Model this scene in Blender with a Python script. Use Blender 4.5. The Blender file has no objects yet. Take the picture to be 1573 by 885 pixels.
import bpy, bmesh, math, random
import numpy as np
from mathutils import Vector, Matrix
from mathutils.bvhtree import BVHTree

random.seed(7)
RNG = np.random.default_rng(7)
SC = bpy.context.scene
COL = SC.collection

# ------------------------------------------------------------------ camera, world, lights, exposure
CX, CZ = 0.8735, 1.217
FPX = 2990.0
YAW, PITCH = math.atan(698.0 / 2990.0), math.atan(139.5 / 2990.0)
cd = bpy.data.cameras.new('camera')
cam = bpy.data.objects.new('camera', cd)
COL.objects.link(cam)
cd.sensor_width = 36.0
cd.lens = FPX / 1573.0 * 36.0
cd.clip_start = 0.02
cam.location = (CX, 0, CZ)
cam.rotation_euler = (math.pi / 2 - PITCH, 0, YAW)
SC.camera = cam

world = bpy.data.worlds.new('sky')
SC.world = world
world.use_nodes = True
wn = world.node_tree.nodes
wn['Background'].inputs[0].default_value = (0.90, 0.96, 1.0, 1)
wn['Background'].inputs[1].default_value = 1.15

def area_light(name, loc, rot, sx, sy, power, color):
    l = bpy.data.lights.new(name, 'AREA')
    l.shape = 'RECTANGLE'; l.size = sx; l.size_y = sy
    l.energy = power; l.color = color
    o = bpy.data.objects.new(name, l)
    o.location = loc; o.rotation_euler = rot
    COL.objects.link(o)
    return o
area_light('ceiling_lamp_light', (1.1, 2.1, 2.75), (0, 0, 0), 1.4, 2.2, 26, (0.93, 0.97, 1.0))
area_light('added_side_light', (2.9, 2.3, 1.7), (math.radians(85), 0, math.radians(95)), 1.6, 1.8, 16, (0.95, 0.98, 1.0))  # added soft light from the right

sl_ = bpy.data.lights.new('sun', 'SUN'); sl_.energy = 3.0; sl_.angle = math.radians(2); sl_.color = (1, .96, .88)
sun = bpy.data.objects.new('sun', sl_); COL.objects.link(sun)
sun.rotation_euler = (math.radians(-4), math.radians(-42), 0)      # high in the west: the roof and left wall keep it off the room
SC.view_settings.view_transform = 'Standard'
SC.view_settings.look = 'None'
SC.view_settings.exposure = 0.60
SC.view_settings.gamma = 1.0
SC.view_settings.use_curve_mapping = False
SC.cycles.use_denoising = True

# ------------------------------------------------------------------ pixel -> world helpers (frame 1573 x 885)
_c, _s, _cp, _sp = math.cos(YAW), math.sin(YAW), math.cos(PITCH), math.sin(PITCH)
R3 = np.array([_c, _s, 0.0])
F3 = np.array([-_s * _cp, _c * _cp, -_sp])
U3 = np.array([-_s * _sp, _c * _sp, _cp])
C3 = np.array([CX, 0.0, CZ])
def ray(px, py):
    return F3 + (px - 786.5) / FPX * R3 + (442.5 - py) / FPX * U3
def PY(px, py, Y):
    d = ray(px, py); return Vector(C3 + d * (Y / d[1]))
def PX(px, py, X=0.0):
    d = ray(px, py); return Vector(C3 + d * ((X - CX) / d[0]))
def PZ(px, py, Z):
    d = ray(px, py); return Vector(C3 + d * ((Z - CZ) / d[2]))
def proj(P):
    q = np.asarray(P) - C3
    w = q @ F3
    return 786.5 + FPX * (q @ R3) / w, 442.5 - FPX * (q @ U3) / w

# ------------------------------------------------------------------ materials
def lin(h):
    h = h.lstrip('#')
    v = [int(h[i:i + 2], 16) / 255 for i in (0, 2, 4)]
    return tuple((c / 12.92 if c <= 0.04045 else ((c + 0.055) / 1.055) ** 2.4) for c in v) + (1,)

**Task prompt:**
Only the lines from the beginning of the material above through the line with "from mathutils.bvhtree import BVHTree" are wanted; extract them exactly.

**Task answer:**
Model this scene in Blender with a Python script. Use Blender 4.5. The Blender file has no objects yet. Take the picture to be 1573 by 885 pixels.
import bpy, bmesh, math, random
import numpy as np
from mathutils import Vector, Matrix
from mathutils.bvhtree import BVHTree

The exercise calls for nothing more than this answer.